13th March 2009, 18:08
Thanks to "andysk" & to "benjidog" who is assisting with the photo. I checked the Guildhall website where it gives details of Lloyds Voyage Ledgers --1838-1927, these were then replaced by Voyage Cards 1927 onwards. The Ledgers will be of interest to me pre-WW1, as I have no evidence that my grandfather went back to sea between the wars. Have to do the Guildhall search personally though---they charge 50 quid an hour for searches! Ouch! Sometimes I get the impression the charges are set high so as to make people shy away.

13th March 2009, 19:41
I have uploaded Robbie's photo of this ship HERE (

K urgess
13th March 2009, 23:30
This appears in the Science Museum reprint series book "Merchant Steamers and Motor Ships - Catalogue of the Collection" by H. P. Spratt, B.Sc., A.S.M.E.

144. MODEL OF MIDSHIP SECTION OF S.S. "PAUL PAIX" (1908). Scale 1:24.
Lent by Messrs. R. Craggs and Sons Ltd.

This represents a portion of the midship section of an oil-tank steamer built in 1908 by
Messrs. R. Craggs and Sons Ltd., of Middlesborough, on the Isherwood system.
The value of logitudinal framing was demonstrated as early as 1834 in iron ships by
Mr. John Scott Russell, who built a small steamer entirley without transverse frames. The
famous P.S.S. "Great Eastern" (see Nos. 35 to 39), likewise embodied this principle. Later,
other attempts were made to use longitudinal frames more in shipbuilding, but with no great
practical success until Sir Joseph W. Isherwood patented in 1906 the form of ship construction
that now bears his name.
In bulk-oil carriers, the numerous "tank" bulkheads that are necessary provide adequate
transverse strength. In the "Paul Paix" two transverse plate-frames only were required
between consecutive bulkheads. As shown by the model, these plate-frames were divided
by the centre-line bulkhead, and a complete half-frame was fitted on each side. All longitudinal
framing was cut off at each oil-tight bulkhead, and the continuity of strength maintained by
gusset or corner plates. The bulb-angle framing at the sides connected to the horizontal
stiffeners of the bulkhead, and both the framing and stiffeners increased in dimensions with
their depth below the water-line. Each transverse bulkhead was further supported by vertical
web stiffeners worked on the opposite side to the horizontal stiffeners. Each strong transverse
frame was built up of 0.437-in. plating and varied in depth from 20 to 39 in.
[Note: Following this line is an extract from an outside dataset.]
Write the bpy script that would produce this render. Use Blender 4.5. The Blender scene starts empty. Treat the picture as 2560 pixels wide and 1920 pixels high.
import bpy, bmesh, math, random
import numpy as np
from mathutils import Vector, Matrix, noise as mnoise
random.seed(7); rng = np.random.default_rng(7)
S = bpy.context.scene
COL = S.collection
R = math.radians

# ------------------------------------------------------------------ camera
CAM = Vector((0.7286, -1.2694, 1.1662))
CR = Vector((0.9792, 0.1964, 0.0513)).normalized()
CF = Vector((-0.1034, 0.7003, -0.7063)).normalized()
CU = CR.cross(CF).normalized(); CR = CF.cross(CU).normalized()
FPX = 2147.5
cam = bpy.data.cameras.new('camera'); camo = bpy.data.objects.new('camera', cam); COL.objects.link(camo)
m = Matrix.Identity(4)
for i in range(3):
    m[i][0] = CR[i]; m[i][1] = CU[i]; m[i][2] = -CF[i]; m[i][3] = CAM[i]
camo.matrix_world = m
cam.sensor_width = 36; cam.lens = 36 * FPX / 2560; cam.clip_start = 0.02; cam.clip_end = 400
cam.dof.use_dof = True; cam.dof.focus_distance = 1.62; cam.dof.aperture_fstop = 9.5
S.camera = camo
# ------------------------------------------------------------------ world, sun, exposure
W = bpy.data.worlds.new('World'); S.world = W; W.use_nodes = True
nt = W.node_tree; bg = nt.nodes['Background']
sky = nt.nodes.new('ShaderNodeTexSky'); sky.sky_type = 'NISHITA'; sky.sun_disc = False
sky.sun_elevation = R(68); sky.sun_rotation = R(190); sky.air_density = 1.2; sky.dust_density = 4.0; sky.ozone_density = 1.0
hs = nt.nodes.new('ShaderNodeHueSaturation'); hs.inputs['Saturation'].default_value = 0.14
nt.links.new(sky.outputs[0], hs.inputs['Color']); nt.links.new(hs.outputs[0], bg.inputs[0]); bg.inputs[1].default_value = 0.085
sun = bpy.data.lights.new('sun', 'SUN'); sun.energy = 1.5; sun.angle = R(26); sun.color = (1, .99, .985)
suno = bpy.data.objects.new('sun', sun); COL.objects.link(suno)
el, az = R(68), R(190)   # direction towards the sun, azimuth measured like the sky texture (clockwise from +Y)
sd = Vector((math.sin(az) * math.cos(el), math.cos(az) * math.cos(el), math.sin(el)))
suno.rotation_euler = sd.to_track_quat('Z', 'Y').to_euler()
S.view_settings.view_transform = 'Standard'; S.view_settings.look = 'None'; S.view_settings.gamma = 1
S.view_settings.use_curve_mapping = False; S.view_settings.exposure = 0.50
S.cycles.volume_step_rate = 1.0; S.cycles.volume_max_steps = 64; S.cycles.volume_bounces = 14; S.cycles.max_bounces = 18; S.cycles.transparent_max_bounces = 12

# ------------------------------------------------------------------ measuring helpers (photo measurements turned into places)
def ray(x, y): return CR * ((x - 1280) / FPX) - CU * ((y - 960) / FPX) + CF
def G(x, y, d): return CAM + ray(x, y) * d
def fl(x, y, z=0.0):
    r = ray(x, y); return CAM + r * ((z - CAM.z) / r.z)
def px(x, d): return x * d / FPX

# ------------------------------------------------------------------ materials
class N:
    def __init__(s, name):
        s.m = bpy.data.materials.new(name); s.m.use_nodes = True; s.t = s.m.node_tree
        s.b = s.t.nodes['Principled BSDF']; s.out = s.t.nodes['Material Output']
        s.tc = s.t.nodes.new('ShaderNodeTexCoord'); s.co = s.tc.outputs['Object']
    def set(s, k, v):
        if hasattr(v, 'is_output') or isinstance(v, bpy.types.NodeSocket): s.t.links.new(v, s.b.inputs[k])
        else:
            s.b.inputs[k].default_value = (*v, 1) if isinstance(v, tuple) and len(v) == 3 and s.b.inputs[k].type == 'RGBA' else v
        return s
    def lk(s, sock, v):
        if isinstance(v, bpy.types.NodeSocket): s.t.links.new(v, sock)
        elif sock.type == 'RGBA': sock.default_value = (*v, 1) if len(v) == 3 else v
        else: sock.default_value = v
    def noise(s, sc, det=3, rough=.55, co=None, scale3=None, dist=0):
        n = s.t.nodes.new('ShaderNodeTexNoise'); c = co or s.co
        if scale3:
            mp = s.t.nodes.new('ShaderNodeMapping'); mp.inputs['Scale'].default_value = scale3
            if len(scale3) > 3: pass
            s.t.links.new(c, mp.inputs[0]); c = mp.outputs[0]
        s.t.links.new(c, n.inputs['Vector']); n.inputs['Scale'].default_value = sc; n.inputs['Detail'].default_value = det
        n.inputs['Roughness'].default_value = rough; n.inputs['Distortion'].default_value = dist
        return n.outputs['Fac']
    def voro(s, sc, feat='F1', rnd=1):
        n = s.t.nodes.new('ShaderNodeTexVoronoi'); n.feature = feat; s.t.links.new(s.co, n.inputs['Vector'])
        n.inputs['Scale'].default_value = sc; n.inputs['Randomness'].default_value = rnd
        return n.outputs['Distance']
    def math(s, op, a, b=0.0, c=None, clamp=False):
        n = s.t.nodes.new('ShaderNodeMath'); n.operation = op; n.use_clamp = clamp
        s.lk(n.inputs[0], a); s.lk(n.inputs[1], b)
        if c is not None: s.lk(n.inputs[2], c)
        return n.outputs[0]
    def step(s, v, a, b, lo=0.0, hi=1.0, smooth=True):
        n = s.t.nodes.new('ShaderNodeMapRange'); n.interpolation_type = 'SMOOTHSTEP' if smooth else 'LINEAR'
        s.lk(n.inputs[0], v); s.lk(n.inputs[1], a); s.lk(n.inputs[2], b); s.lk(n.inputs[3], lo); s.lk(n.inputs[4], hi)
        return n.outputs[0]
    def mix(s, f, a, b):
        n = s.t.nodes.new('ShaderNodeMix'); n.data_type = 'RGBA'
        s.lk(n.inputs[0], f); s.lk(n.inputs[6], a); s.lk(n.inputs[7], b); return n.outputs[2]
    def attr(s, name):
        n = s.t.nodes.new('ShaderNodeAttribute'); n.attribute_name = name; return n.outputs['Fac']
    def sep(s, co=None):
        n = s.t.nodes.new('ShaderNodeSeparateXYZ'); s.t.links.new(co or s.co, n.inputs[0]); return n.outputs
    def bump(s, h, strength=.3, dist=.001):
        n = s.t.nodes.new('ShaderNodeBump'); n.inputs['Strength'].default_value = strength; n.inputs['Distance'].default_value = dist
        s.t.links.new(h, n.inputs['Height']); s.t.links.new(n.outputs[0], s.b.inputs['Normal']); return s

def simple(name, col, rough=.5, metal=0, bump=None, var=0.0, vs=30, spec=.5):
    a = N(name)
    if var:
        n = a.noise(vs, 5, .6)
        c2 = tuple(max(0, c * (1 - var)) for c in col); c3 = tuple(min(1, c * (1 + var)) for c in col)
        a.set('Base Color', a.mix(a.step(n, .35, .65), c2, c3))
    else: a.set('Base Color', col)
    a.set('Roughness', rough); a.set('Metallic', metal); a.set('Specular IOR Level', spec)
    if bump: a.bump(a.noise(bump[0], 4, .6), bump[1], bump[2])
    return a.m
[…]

The plating
of decks and sides was 0.5 in. thick.
The "Paul Paix" had one flush deck, with a continuous expansion trunk above her main
cargo spaces. She could carry 6200 tons dead-weight, and could load a full draught with
light motor spirit, carried in 16 seperate tanks. Oil fuel was carried in double-bottom compart-
Principal dimensions of the S.S. "Paul Paix" were as follows :- Gross register, 4196 tons;
length over all, 355 ft.; breadth, 49.4 ft.; moulded depth, 28ft.
Inv. 1909-122, Photo 2597, L.S.

Phew! :sweat:

Pat Thompson
13th March 2009, 23:52
Marconi Sahib,

VMT for that

14th March 2009, 15:04
It Might be worth a basic search, there are a few entries in the ancestry web site for the “Paul Paix”, As you haven’t given the name of the relative that you are researching see if the name appears in the list of 400+ if you find anything then you would have to pay to view the original document for further information and date
I’m sure that there will be access to the site in the local Library


14th March 2009, 16:32
I have uploaded Robbie's photo of this ship HERE (

Thankyou Benjidog for uploading Robbies picture. Was worth the wait for such a great photo. Such a pity that we don't see many more of this quality. (Thumb)

Thanks also to Robbie for sharing it with us. (Thumb)

20th March 2009, 14:43
Thanks Ray, but although I do have research ongoing in USA, it doesn't concern ships from UK to USA. The person being researched is J F Lapsien, my grandfather.My first post carried details.
With the photo of "PAUL PAIX", I was hoping someone might be able to pinpoint a year---from clothing or whatever. I'm not too sure that the group are crew---could they be shipyard workers? Also, looks like a dog in the front----did dogs go to sea?( apart from old seadogs!!!)

20th March 2009, 15:42
Dogs went to sea, at that time. Those are sailors, not dock workers, those with sweat rags in the back row probably stokers. In the middle would be the officers present, in the front the youngest members of the crew - this was standard photographic practice.
It would seem she was Norwegian owned at the end, she became BARDE (M. Kuhnle) in 1926 and MIMOSA (T. Dannevig) from 1930 till she was broken up in 1935. M. Kuhnle I do not know, but T. Dannevig was a Sandefjord shipowner who moved to Oslo before 1930. It seems the ship was a bit historic as being the first built on the Isherwood system. Pictures: Regards, Stein.